SAN BERNARDINO, Calif. — Stater Bros Markets here said its “dollhouse remodels” are producing only slight sales increases, “but we’re trying to fight off competition and make the stores nicer for customers rather than looking for huge lifts in sales,” Dave Harris, senior vice president and chief financial officer, told analysts Tuesday during a conference call.

 

The “dollhouse” program, which involves minor remodels at stores in the 24,400-square-foot to 30,000-square-foot range, encompassed five stores last year and another 10 through the first half of this year, with 12 more scheduled before the end of the year. 

Jack Brown, chairman and chief executive officer, said the remodeling program is scheduled to be completed by the end of fiscal 2014.

He said Stater will be closing a store here — its first closing in 25 years. “It’s in an area where the landlord was unwilling to spend money to fix it up,” he explained.

Stater continues to be the low-price leader among conventional operators, Brown said.
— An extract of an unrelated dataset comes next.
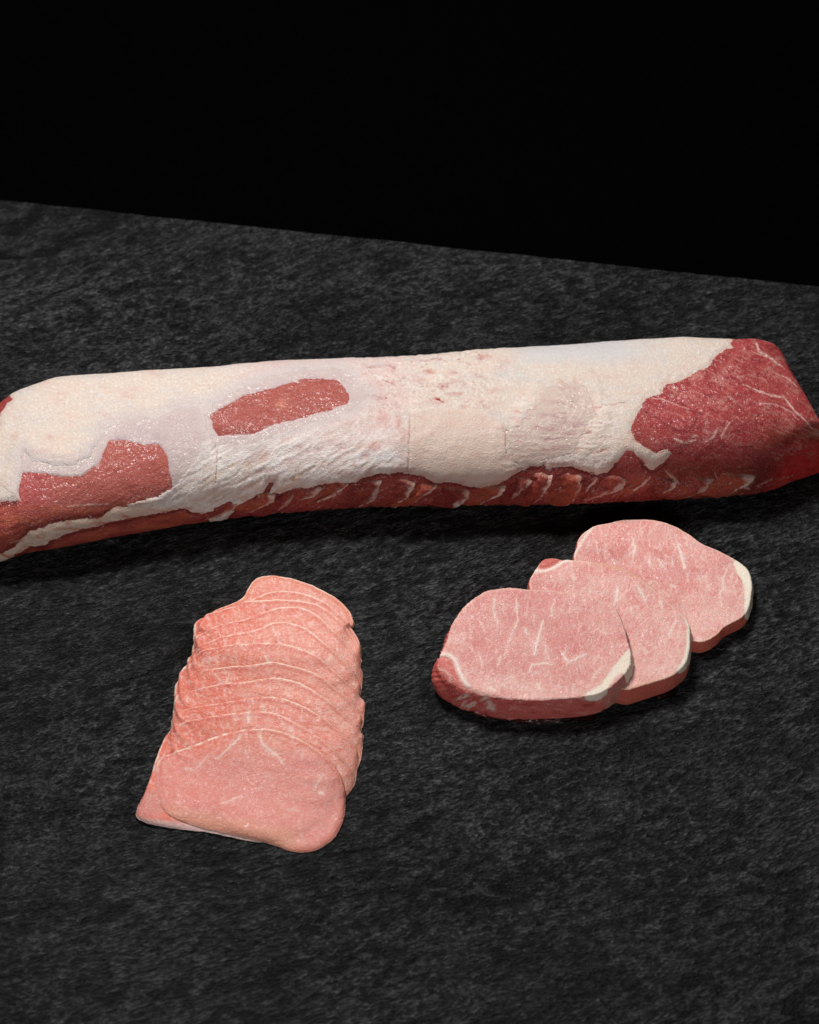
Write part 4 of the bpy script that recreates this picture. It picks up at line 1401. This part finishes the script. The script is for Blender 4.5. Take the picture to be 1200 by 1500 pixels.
for k in range(NSL):
    arc = np.array(ARCS[k], float)
    low_px = similarity((frontL, frontR), (arc[0], arc[-1]), LOWER)
    if k < NSL - 1:                                      # covered slices end a little short of the one above
        low_px[:, 1] -= 14 + 2 * (NSL - 2 - k)
        low_px[:, 0] = arc[:, 0].mean() + (low_px[:, 0] - arc[:, 0].mean()) * ([0.85, .985, .975, .99, .98, .99, .98, .985, .99, .985][k])
    if k == NSL - 2:
        low_px = np.array([(1068, 1050), (1000, 1110), (960, 1190), (890, 1250), (810, 1290), (740, 1302), (640, 1302), (540, 1285), (400, 1252), (250, 1238), (120, 1216),
                           (58, 1188), (60, 1150), (98, 1075), (130, 1000), (150, 915)], float)
    poly = Z5(np.concatenate([arc, low_px]))
    zz = np.full(len(poly), TS)
    for _ in range(6):
        w_ = pix(poly[:, 0], poly[:, 1], zz)
        zz = 0.5 * zz + 0.5 * (sample(S, w_[:, :2]) + TS * 0.75)
    nang = 420
    o = smooth_closed(w_[:, :2], nang, 2 if k == NSL - 1 else 1)
    c = o.mean(0)
    if k == 0:
        c = c + np.array([0.004, 0])
    ang = np.arctan2(o[:, 1] - c[1], o[:, 0] - c[0])
    o = o + (o - c) / np.linalg.norm(o - c, axis=1)[:, None] * (0.0006 * fbm(np.cos(ang) * 7, np.sin(ang) * 7, k * 3.1, 4, 0.65))[:, None]
    # thickness map
    d = sdf(GP, o[::3]).reshape(GXX.shape)
    yrel = (GYY - c[1]) / (o[:, 1].max() - c[1])
    frontness = ss(0.05, -0.75, yrel)                   # 1 at the hidden front edge
    if k < NSL - 1:
        rr = 0.0009 + 0.020 * frontness
    else:
        rr = 0.0010 + 0.0035 * frontness + 0.013 * ss(-0.006, -0.022, GXX - c[0])
    if k == NSL - 2:
        rr = 0.0010 + 0.014 * ss(0.45, -0.25, yrel) * ss(-0.035, -0.02, GXX - c[0]) + 0.005 * frontness
    e_ = np.clip(d / rr, 0, 1)
    tk = TS * (1 + 0.12 * math.sin(k * 2.3)) * np.sqrt(1 - (1 - e_) ** 2)
    Sb = blur(S, 9.0 if k == NSL - 1 else 4.0)
    cover = ss(-0.001, 0.004, d)
    top = np.maximum(S, Sb * cover + S * (1 - cover)) + tk
    und = 0.0005 * fbm(GXX * 40, GYY * 40, k * 1.7, 3)
    top = np.where(d > 0, np.maximum(top + und * e_, S + 0.0002), S)
    # mesh
    radii = np.concatenate([np.linspace(0, 0.9, 54), 1 - 0.1 * (1 - np.linspace(0, 1, 17)[1:]) ** 1.4])
    rows = [c + (o - c) * r for r in radii]
    XY = np.concatenate(rows)
    de = np.concatenate([np.linalg.norm((o - c), axis=1) * (1 - r) for r in radii])
    zt = sample(top, XY)
    onrim = np.arange(len(XY)) >= (len(radii) - 1) * nang
    zs = sample(S, XY)
    rim_rr = sample(rr + 0 * GXX, XY)
    zt = np.where(onrim, zs + np.where(rim_rr < 0.0018, TS * 0.35, 0.0004), np.maximum(zt, zs + 0.0003))
    P = [np.column_stack([XY, zt])]
    for f, r in ((0.2, 1.0), (0.08, 0.985), (0, 0.96), (0, 0.7), (0, 0.35), (0, 0.0)):
        q_ = c + (o - c) * r
        P.append(np.column_stack([q_, sample(S, q_) + TS * f + 0.00012]))
    V = np.concatenate(P)
    nrw = len(radii) + 6
    F = grid_faces(nrw, nang, True)
    n = vnormals(V, F)
    if n[nang * 20:nang * 30, 2].mean() < 0:
        F = F[:, ::-1]
        n = -n
    q = project(V)
    de = np.concatenate([de, np.zeros(nang * 6)])
    # colour
    C = np.tile(lin(234, 156, 138), (len(V), 1))
    a = fbm(q[:, 0] / 34, q[:, 1] / 22, k + 0.5, 4)
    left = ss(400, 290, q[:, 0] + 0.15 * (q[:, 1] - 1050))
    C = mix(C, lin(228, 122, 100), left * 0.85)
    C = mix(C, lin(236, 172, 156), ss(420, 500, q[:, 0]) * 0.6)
    C = mix(C, lin(222, 118, 100), ss(0.0, .6, a) * 0.5)
    C = mix(C, lin(236, 178, 160), ss(0.0, .6, -a) * 0.5)
    fb = fbm((q[:, 0] * 0.9 + q[:, 1] * 0.4) / 14, (q[:, 1] - q[:, 0] * 0.35) / 2.2, k * 1.3, 3)
    C = mix(C, lin(238, 192, 180), ss(0.05, .5, fb) * 0.38)
    C = mix(C, lin(212, 104, 92), ss(0.05, .5, -fb) * 0.35)
    gg = fbm(q[:, 0] / 4.2, q[:, 1] / 3.4, k + 4.4, 3, 0.75)
    C = mix(C, lin(248, 206, 190), ss(0.05, .45, gg) * (0.16 + 0.26 * ss(400, 480, q[:, 0])))
    C = mix(C, lin(212, 98, 86), ss(0.05, .45, -gg) * 0.28)
    hair = fbm(q[:, 0] / 9 + q[:, 1] / 30, q[:, 1] / 12, k * 4.4 + 1, 3, 0.55, True)
    C = mix(C, lin(244, 206, 192), ss(0.62, 0.85, hair) * 0.5)
    vv_ = perlin(q[:, 0] / 10 + 1.2 * a, q[:, 1] / 20 + 1.2 * a, k * 3.3 + 60)
    C = mix(C, lin(248, 214, 200), ss(0.26, 0.04, np.abs(vv_)) * ss(0.0, 0.3, fbm(q[:, 0] / 14, q[:, 1] / 12, k + 71, 2)) * 0.55)
    if k == NSL - 1:
        C = mix(C, lin(226, 152, 144), ss(1080, 1120, q[:, 1]) * 0.6)
        C = mix(C, lin(226, 164, 136), ss(1180, 1205, q[:, 1] - 0.18 * (q[:, 0] - 300)) * ss(455, 420, q[:, 0]) * 0.7)
    if k == NSL - 2:
        tip = sdf(q, Z5([(40, 1190), (60, 1120), (110, 1060), (150, 1060), (200, 1150), (170, 1190)]))
        C = mix(C, lin(206, 138, 130), ss(-4, 8, tip) * 0.7)
        C = mix(C, lin(222, 200, 196), ss(1196, 1206, q[:, 1] - 0.12 * (q[:, 0] - 230)) * 0.75)
    if k == 0:
        C = mix(C, lin(226, 146, 116), ss(0.006, 0.001, de) * 0.6)
    C, mt = marble(q, L_FRONT, C, WHITE, 1.0, 3.0)
    C = C * np.array([0.95, 0.90, 0.90])
    for pt in PITS:
        C = mix(C, lin(196, 40, 36), np.exp(-(np.hypot(q[:, 0] - pt[0], q[:, 1] - pt[1]) / 1.9) ** 2) * 0.9)
    # rear rim: thin irregular fat line, whitened further by painted rim light
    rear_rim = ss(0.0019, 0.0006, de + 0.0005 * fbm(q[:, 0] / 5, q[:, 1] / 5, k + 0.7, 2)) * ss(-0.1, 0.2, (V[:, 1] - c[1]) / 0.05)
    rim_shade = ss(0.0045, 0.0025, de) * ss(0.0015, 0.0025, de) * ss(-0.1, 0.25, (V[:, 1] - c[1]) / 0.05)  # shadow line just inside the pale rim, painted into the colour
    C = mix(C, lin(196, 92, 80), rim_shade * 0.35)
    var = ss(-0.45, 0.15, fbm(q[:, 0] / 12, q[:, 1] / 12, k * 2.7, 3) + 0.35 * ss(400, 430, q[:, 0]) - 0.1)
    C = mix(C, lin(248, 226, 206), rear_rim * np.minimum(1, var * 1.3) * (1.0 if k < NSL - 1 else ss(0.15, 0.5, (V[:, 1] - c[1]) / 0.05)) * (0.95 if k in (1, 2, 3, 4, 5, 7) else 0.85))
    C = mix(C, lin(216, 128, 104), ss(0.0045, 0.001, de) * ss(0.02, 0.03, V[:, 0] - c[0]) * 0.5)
    disp = 0.00016 * fbm(V[:, 0] * 170, V[:, 1] * 170, k * 2.2, 3, 0.6)
    V = V + n * (disp * (de > 0.0008))[:, None]
    if k == 0:
        grp = None
    root = thing("thin_slice", SL_LABEL[k], "meat slice", (float(c[0]), float(c[1]), 0.0), "shingled fan of eleven thin loin slices")
    n = vnormals(V, F)
    fr = (np.arange(len(V)) >= (len(radii) - 3) * nang) & (de < 0.0009)
    rimf = fr[F].all(1)
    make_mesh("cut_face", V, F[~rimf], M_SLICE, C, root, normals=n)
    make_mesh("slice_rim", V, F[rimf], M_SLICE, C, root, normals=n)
    S = np.maximum(S, np.where(d > 0, top, S))
    if k == NSL - 1:
        print("pile height mm", S.max() * 1000)


# ------------------------------------------------------------------ a little clear juice on the slate
def juice_material():
    m, nt, bs = new_mat("clear_juice")
    bs.inputs['Base Color'].default_value = (0.95, 0.80, 0.76, 1)
    bs.inputs['Transmission Weight'].default_value = 1.0
    bs.inputs['Roughness'].default_value = 0.05
    bs.inputs['IOR'].default_value = 1.34
    tc = N(nt, 'ShaderNodeTexCoord')
    bp = N(nt, 'ShaderNodeBump')
    bp.inputs['Distance'].default_value = 0.0004
    nt.links.new(noise(nt, tc.outputs['Object'], 260, 2), bp.inputs['Height'])
    nt.links.new(bp.outputs['Normal'], bs.inputs['Normal'])
    return m


M_JUICE = juice_material()


def puddle(label, pts_px, seed):
    pts = np.array(pts_px, float)
    w2 = pix(pts[:, 0], pts[:, 1], 0.0005)[:, :2]
    n_ = 160
    o_ = smooth_closed(w2, n_)
    c_ = o_.mean(0)
    o_ = o_ + (o_ - c_) * (0.10 * perlin(np.linspace(0, 9, n_), 0 * np.linspace(0, 9, n_), seed))[:, None]
    rad = np.concatenate([np.linspace(0, 0.8, 6), [0.88, 0.94, 0.98, 1.0]])
    P_ = [np.column_stack([c_ + (o_ - c_) * r_, np.full(n_, 0.0005 + 0.0009 * math.sqrt(max(0, 1 - r_ ** 4)))]) for r_ in rad]
    P_.append(np.column_stack([c_ + (o_ - c_) * 0.99, np.full(n_, 0.0003)]))
    P_.append(np.column_stack([c_ + (o_ - c_) * 0.0, np.full(n_, 0.0003)]))
    V_ = np.concatenate(P_)
    F_ = grid_faces(len(P_), n_, True)
    nn_ = vnormals(V_, F_)
    if nn_[n_ * 3:n_ * 4, 2].mean() < 0:
        F_ = F_[:, ::-1]
    o2 = make_mesh("juice_puddle", V_, F_, M_JUICE)
    o2["label"] = label
    o2["category"] = "juice"


puddle("thin film of clear juice along the base of the frontmost chop", [(668, 1030), (690, 1046), (730, 1054), (780, 1060), (850, 1059), (880, 1050), (840, 1040), (760, 1036), (700, 1024)], 1.0)
puddle("small glinting drop of juice beside the base of the middle chop", [(955, 1018), (975, 1010), (990, 1012), (992, 1018), (975, 1024), (960, 1026)], 5.0)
In response to a question, he said the chain is priced 6 points below other full-service chains “and probably close to 10 points” above Wal-Mart in certain categories.

For the second quarter that ended March 31, net income fell 29.4% to $11.6 million, while sales rose 2.6% to $961.9 million and same-store sales, excluding the shift of Easter from last year’s third quarter, increased 1.4%. The company said the shift boosted sales in the quarter by approximately $11.3 million.

For the first half, net income dropped 54.6% to $17.1 million, while sales increased 1.7% to $1.9 billion and same-store sales, excluding the Easter shift, rose 1.1%.

The company said it is continuing to sacrifice margin to keep customer counts up while the economy is slow in hopes of retaining those customers when the economy recovers.  As a result, gross margins were down 90 basis points to 26.9% of sales for the quarter and down 102 basis points to 27.4% for the half.